### Do this
From the first line of the data below through the line bearing "S.view_settings.exposure = 0.42;", reproduce each line exactly; do not include pictures.
"""
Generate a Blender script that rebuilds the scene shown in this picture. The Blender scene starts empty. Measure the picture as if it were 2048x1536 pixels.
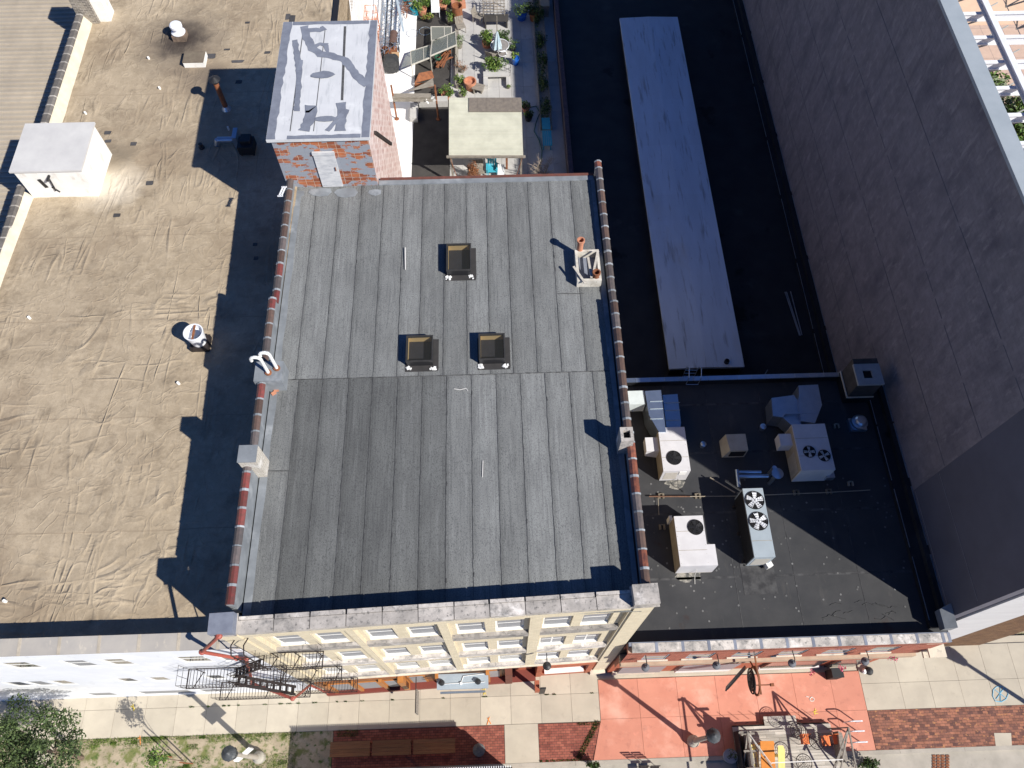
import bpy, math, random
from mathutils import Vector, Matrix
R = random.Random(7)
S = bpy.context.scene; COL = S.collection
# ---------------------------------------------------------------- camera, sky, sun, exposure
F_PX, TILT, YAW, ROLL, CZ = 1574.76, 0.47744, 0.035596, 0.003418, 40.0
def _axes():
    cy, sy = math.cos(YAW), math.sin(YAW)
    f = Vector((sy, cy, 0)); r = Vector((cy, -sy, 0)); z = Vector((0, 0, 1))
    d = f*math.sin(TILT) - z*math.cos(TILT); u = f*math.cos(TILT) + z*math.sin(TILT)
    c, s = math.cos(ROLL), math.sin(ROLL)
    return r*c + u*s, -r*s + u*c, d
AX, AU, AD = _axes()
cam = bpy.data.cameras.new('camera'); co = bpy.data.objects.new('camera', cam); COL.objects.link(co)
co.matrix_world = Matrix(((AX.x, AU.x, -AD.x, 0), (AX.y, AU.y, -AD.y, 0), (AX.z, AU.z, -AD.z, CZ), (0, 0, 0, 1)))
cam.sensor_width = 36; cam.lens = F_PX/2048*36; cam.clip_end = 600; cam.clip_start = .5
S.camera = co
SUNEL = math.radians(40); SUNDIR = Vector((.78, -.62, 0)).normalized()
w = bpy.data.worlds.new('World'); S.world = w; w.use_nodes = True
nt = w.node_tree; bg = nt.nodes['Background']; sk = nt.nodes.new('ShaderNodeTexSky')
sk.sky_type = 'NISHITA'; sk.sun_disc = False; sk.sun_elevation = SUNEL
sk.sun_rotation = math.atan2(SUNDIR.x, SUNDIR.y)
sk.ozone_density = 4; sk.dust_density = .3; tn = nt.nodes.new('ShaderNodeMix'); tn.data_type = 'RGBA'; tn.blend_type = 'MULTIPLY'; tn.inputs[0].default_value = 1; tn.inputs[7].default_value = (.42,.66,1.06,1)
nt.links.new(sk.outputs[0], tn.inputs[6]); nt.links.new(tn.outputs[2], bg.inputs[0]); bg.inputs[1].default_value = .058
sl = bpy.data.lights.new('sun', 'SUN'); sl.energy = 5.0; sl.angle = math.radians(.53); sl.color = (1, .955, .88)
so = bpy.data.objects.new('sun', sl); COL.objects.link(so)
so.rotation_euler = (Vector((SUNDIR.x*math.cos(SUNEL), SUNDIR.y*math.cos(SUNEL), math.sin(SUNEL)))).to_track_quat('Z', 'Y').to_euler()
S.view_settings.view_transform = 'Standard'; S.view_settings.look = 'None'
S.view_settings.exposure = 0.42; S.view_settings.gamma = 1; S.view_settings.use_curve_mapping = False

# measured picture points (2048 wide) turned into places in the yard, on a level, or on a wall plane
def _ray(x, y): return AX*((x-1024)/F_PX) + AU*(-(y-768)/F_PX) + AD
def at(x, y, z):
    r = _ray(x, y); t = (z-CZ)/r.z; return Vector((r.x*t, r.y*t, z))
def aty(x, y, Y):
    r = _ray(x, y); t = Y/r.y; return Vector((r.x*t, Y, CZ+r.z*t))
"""
### Correct answer
Generate a Blender script that rebuilds the scene shown in this picture. The Blender scene starts empty. Measure the picture as if it were 2048x1536 pixels.
import bpy, math, random
from mathutils import Vector, Matrix
R = random.Random(7)
S = bpy.context.scene; COL = S.collection
# ---------------------------------------------------------------- camera, sky, sun, exposure
F_PX, TILT, YAW, ROLL, CZ = 1574.76, 0.47744, 0.035596, 0.003418, 40.0
def _axes():
    cy, sy = math.cos(YAW), math.sin(YAW)
    f = Vector((sy, cy, 0)); r = Vector((cy, -sy, 0)); z = Vector((0, 0, 1))
    d = f*math.sin(TILT) - z*math.cos(TILT); u = f*math.cos(TILT) + z*math.sin(TILT)
    c, s = math.cos(ROLL), math.sin(ROLL)
    return r*c + u*s, -r*s + u*c, d
AX, AU, AD = _axes()
cam = bpy.data.cameras.new('camera'); co = bpy.data.objects.new('camera', cam); COL.objects.link(co)
co.matrix_world = Matrix(((AX.x, AU.x, -AD.x, 0), (AX.y, AU.y, -AD.y, 0), (AX.z, AU.z, -AD.z, CZ), (0, 0, 0, 1)))
cam.sensor_width = 36; cam.lens = F_PX/2048*36; cam.clip_end = 600; cam.clip_start = .5
S.camera = co
SUNEL = math.radians(40); SUNDIR = Vector((.78, -.62, 0)).normalized()
w = bpy.data.worlds.new('World'); S.world = w; w.use_nodes = True
nt = w.node_tree; bg = nt.nodes['Background']; sk = nt.nodes.new('ShaderNodeTexSky')
sk.sky_type = 'NISHITA'; sk.sun_disc = False; sk.sun_elevation = SUNEL
sk.sun_rotation = math.atan2(SUNDIR.x, SUNDIR.y)
sk.ozone_density = 4; sk.dust_density = .3; tn = nt.nodes.new('ShaderNodeMix'); tn.data_type = 'RGBA'; tn.blend_type = 'MULTIPLY'; tn.inputs[0].default_value = 1; tn.inputs[7].default_value = (.42,.66,1.06,1)
nt.links.new(sk.outputs[0], tn.inputs[6]); nt.links.new(tn.outputs[2], bg.inputs[0]); bg.inputs[1].default_value = .058
sl = bpy.data.lights.new('sun', 'SUN'); sl.energy = 5.0; sl.angle = math.radians(.53); sl.color = (1, .955, .88)
so = bpy.data.objects.new('sun', sl); COL.objects.link(so)
so.rotation_euler = (Vector((SUNDIR.x*math.cos(SUNEL), SUNDIR.y*math.cos(SUNEL), math.sin(SUNEL)))).to_track_quat('Z', 'Y').to_euler()
S.view_settings.view_transform = 'Standard'; S.view_settings.look = 'None'
S.view_settings.exposure = 0.42; S.view_settings.gamma = 1; S.view_settings.use_curve_mapping = False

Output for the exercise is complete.